TEMPO.CO, Jakarta – Produsen kabel akan mengajukan sertifikasi standar nasional Indonesia untuk kabel telekomunikasi jenis serat optik guna meningkatkan daya saing pabrikan impor.
Noval Jamalullail, Ketua Umum Asosiasi Pabrik Kabel Listrik Indonesia (Apkabel), mengatakan utilisasi kabel serat optik hanya mencapai 60 persen pada kuartal I 2017. Padahal kapasitas produksi kabel jenis ini dapat mencapai 9.000 kilometer per bulan. Hasilnya, kapasitas produksi lebih tinggi dibanding kemampuan pasar untuk menyerap serat optik.
“Saat ini (sertifikasi) masih dalam tahap penyusunan draf, harapannya bisa segera diserahkan kepada Badan Standardisasi Nasional untuk dikaji,” ujar Noval kepada Bisnis, Rabu, 31 Mei 2017.
Noval optimistis pertumbuhan pasar serat optik buatan pabrikan lokal akan naik berkat SNI. Perusahaan telekomunikasi masih memasok kabel serat optik impor, termasuk dari Cina. Ketiadaan persyaratan tingkat komponen dalam negeri (TKDN) untuk serat optik membuat perusahaan telekomunikasi leluasa mengimpor kabel. TKDN pada saat ini baru diterapkan pada kabel listrik saja.
Produk kabel asal Cina diklaim lebih murah karena mendapat potongan subsidi pajak senilai 17 persen.
“Cina mendapat subsidi pajak senilai 17 persen. Kalau komponen biaya angkut dari Cina ke pasar domestik senilai 7 persen, Cina masih mendapatkan keuntungan hingga 10 persen,” ujar Noval.
Sebelumnya, Kementerian Perindustrian merilis bahwa permintaan serat optik semakin meningkat seiring dengan kebutuhan industri digital global yang terus mengikuti perkembangan teknologi terbaru. Kebutuhan serat optik di Indonesia diproyeksi mencapai 8-9 juta kilometer per tahun dan berpotensi naik tinggi dalam jangka waktu pendek.

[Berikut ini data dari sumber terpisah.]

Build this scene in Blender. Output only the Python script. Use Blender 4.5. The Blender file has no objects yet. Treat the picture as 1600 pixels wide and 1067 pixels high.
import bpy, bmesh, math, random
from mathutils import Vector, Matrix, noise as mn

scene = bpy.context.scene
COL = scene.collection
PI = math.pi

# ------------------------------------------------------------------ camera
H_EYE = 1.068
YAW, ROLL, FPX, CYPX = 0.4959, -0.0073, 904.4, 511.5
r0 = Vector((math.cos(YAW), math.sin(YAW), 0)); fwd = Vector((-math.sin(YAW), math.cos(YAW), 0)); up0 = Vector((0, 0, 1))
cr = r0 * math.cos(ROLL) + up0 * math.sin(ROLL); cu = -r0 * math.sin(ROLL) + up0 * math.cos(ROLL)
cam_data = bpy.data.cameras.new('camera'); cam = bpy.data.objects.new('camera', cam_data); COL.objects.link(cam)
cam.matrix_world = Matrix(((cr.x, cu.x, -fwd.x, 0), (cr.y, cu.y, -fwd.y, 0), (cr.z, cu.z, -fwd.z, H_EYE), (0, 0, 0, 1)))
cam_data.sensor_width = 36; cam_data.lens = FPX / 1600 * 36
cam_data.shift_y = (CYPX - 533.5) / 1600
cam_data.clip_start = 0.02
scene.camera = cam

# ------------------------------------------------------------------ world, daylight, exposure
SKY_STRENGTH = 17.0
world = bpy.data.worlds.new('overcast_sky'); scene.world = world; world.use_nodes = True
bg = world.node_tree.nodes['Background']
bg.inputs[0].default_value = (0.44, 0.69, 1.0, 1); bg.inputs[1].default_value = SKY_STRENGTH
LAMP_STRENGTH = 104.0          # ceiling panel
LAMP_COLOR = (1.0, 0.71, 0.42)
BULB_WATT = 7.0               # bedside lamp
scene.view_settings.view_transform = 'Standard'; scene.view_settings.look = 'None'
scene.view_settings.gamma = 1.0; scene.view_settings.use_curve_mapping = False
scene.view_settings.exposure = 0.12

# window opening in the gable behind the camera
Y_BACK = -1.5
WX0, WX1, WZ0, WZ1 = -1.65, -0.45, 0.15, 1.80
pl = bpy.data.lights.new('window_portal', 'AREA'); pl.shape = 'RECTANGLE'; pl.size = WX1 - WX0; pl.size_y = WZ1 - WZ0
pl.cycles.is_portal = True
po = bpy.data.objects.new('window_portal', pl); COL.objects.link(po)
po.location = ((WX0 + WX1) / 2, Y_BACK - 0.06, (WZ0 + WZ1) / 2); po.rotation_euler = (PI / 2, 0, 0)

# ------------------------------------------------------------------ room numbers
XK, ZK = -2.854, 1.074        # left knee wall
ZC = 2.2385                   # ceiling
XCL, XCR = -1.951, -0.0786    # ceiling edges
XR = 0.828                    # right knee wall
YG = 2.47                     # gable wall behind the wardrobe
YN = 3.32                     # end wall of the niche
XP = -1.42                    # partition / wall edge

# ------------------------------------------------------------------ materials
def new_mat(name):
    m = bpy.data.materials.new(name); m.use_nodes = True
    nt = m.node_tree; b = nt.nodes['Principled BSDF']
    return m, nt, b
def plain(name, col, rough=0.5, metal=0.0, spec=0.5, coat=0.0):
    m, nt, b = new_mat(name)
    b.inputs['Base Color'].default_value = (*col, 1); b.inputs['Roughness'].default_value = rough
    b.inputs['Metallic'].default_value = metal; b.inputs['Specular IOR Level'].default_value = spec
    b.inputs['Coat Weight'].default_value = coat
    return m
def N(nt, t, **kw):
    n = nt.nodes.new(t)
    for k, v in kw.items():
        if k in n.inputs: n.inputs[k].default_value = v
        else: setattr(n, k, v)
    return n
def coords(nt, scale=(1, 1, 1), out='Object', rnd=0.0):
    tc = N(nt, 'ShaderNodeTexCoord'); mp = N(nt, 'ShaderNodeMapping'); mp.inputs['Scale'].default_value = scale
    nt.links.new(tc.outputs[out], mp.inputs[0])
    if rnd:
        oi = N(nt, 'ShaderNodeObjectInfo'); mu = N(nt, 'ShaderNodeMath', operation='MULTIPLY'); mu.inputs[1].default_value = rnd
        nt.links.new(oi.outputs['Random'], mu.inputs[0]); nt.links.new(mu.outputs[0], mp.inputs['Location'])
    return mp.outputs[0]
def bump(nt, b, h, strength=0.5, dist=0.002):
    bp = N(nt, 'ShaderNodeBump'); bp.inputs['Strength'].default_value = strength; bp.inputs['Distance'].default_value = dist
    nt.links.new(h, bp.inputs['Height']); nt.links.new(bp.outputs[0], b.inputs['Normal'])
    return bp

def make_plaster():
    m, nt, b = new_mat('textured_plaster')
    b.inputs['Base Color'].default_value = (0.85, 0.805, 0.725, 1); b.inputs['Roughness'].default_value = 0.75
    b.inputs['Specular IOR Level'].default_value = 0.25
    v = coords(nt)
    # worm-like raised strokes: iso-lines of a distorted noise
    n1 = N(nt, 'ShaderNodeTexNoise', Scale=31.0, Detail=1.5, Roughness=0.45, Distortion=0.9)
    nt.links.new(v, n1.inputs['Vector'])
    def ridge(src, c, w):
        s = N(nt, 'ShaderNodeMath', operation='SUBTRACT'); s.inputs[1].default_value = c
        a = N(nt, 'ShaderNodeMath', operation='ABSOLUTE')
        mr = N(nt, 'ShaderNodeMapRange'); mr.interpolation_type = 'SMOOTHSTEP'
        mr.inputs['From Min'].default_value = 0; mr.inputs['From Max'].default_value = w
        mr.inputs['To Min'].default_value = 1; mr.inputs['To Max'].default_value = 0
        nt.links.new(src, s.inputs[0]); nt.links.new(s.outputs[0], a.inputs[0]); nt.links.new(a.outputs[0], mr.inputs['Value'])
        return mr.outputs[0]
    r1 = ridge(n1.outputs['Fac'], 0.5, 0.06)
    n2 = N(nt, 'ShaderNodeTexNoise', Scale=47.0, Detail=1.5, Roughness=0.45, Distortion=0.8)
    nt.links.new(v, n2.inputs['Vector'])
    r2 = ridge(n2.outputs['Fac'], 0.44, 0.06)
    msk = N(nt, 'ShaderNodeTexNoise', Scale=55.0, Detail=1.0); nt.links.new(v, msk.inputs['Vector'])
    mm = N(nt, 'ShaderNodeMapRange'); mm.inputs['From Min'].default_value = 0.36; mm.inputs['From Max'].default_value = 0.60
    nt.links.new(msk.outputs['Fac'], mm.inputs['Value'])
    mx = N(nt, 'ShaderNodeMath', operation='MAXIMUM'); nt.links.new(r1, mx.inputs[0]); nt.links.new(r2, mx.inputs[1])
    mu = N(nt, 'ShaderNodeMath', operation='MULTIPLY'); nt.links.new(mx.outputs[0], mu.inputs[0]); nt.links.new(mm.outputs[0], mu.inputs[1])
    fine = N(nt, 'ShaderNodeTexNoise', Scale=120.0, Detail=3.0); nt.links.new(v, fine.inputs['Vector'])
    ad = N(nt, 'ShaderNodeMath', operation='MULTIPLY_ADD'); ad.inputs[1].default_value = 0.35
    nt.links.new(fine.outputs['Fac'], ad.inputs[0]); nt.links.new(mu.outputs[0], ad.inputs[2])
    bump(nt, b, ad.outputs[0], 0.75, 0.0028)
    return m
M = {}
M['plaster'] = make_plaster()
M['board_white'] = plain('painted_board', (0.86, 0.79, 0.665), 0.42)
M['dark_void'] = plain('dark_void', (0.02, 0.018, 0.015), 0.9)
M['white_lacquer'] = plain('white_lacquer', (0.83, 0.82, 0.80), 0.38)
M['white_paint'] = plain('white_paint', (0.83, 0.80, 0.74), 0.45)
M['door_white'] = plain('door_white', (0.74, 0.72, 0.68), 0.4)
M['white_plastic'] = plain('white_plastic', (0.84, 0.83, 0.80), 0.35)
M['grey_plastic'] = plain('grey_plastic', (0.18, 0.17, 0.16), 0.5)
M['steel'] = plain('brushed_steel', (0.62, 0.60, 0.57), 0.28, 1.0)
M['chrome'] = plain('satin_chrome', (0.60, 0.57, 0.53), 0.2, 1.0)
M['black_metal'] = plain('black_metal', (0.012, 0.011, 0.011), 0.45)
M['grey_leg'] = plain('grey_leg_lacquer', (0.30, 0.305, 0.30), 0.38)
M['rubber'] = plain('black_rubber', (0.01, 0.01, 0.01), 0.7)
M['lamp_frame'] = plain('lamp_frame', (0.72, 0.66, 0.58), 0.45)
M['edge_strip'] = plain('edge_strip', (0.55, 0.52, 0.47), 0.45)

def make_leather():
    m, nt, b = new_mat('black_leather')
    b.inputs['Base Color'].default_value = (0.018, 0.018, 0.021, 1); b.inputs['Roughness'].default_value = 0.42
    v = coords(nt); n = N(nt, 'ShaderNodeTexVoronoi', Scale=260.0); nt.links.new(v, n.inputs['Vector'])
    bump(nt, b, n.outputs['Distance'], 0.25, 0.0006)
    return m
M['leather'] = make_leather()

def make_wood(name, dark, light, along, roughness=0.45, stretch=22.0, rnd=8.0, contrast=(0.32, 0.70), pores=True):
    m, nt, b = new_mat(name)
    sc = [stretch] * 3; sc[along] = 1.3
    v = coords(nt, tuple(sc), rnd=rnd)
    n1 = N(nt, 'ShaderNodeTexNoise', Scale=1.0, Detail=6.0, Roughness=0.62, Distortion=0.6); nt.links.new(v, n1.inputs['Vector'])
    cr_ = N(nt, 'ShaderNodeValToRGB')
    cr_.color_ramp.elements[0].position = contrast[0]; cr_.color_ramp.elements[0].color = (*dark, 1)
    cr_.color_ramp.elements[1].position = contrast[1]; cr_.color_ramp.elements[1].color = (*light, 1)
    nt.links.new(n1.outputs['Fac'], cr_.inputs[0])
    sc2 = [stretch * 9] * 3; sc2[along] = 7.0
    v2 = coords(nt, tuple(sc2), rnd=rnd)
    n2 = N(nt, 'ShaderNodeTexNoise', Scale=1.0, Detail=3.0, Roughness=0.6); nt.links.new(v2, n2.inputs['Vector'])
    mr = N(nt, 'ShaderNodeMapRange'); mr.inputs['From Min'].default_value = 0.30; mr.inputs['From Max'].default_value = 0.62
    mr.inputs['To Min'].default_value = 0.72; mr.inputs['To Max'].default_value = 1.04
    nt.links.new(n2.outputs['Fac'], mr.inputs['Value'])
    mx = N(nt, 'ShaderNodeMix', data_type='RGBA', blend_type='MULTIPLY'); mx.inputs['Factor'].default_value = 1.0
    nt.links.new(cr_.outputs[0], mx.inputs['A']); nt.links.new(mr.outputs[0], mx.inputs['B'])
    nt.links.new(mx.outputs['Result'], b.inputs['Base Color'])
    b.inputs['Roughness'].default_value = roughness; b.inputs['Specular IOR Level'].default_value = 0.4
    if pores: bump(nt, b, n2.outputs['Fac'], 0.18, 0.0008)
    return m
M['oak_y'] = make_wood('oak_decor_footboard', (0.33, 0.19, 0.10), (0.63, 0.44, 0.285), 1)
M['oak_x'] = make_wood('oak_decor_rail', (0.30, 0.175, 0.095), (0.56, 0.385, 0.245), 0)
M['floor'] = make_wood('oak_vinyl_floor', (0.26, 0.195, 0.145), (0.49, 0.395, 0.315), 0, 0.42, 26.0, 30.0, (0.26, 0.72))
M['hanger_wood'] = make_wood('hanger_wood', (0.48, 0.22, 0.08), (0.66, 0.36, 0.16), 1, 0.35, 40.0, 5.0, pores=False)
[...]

Permintaan serat optik salah satunya ditopang oleh proyek Palapa Ring yang memerlukan serat optik hingga 36 ribu kilometer. Selain itu, proyek kabel serat optik bawah laut dan permintaan koneksi pita lebar (broad-hand) rumah tangga yang mencapai 70 juta rumah tangga juga menggerakkan pasar kabel serat optik.